As etapas normalmente percorridas pelos peregrinos são de 20 a 30 km por dia. Porém, no início da viagem, até que você se adapte e encontre
seu ritmo adequado, convém serem programadas etapas mais curtas. Após os primeiros dias de caminhada, você já poderá ir aumentando a distância percorrida em cada dia, pois já estará ouvindo melhor o que o seu corpo tem a lhe
dizer. Como aconselhava Madame Debrill, que era a responsável pela recepção dos peregrinos em Saint Jean Pied-de-Port há mais de trinta anos, "O peregrino caminha quanto pode e não quanto quer". Programe também alguns dias
de descanso, mas não muitos. É melhor fazer etapas mais curtas, coincidindo com os lugares que queira visitar com mais calma e descansar sem perder o ritmo.

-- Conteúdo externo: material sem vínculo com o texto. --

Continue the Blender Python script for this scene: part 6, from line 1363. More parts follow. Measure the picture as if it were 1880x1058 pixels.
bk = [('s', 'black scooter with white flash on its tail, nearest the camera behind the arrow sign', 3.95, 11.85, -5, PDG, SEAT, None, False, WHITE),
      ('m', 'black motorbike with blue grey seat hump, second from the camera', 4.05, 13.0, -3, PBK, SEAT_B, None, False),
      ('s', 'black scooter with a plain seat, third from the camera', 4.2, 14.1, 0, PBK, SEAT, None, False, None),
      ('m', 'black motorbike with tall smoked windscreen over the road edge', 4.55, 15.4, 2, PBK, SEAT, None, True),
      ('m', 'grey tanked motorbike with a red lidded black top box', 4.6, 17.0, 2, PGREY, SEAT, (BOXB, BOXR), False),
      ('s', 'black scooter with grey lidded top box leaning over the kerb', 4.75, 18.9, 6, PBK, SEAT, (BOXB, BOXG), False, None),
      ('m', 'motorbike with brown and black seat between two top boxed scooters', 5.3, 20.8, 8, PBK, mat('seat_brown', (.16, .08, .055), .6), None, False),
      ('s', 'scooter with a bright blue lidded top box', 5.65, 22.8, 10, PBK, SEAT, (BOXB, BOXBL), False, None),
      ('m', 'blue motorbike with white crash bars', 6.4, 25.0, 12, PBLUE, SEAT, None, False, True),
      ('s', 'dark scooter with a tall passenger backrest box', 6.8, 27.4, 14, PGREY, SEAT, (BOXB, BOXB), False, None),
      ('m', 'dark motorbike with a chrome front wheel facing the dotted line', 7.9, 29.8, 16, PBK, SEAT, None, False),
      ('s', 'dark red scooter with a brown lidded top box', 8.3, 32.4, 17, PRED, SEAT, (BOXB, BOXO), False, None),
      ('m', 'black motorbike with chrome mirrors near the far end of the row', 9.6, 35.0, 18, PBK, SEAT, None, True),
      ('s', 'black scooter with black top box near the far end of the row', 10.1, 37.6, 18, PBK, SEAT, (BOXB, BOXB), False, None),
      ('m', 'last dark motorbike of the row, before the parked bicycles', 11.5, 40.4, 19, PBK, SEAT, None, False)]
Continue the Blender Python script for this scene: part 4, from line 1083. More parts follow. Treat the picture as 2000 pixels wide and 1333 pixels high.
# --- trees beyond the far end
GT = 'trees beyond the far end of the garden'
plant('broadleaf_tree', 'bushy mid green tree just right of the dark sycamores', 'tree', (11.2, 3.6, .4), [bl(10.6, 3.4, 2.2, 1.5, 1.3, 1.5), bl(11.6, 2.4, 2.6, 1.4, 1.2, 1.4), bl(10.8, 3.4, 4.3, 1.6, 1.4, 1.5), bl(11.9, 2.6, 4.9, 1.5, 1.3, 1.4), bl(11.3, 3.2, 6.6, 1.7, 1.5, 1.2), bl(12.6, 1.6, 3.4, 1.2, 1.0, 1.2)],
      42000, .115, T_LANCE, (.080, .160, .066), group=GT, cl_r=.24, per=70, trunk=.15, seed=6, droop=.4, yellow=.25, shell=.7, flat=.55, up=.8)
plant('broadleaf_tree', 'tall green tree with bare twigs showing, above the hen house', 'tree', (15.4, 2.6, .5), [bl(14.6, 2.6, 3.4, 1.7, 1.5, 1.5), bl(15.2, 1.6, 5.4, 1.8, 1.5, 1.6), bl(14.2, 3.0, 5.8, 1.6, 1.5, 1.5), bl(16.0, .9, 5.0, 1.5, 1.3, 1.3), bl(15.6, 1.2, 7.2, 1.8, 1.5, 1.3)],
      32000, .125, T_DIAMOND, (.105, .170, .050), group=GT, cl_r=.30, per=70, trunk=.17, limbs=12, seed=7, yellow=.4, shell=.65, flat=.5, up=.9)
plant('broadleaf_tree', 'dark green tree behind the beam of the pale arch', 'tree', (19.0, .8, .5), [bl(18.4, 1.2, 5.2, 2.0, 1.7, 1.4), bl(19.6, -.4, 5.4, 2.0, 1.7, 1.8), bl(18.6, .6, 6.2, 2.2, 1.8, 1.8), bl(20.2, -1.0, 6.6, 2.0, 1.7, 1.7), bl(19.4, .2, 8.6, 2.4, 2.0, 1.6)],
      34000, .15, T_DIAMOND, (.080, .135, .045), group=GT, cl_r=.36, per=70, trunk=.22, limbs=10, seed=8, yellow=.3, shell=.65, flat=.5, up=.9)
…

Consulte a lista de albergues de peregrinos atualizada caso
queira utilizá-los. Essa lista está disponível nas "Associações", contendo ainda uma série de hostais e hotéis existente ao longo do Caminho. Porém informamos, os albergues são exclusivamente para os que peregrinam á pé ou
de bicicleta, sem fazer etapas de carro. Não se pode fazer reservas e o acesso só é permitido mediante a apresentação da "Credencial del Peregrino". Os grupos de peregrinos, com mais de 10 pessoas, devem procurar outros alojamentos
fora dos albergues habituais, os quais não comportam um número grande de pessoas. Tais grupos, normalmente auxiliados por carros de apoio que carregam suas bagagens, têm mais meios de hospedagem ao seu alcance. Não é lógico
que ocupem todo o refúgio e deixem sem lugar para dormir peregrinos que carregam na mochila todo o seu equipamento.
A peregrinação à pé está ao alcance de qualquer pessoa, mesmo que não seja um atleta, sempre que se
saiba dosar o esforço em função da idade e das possibilidades físicas. É aconselhável treinar realizando caminhadas cada vez mais longas em sua terra natal e, se possível, com a mochila carregada daquilo que considera "imprescindível".
Assim, você compreenderá que quando o "imprescindível" pesa demasiadamente, ele deixa de ser realmente imprescindível.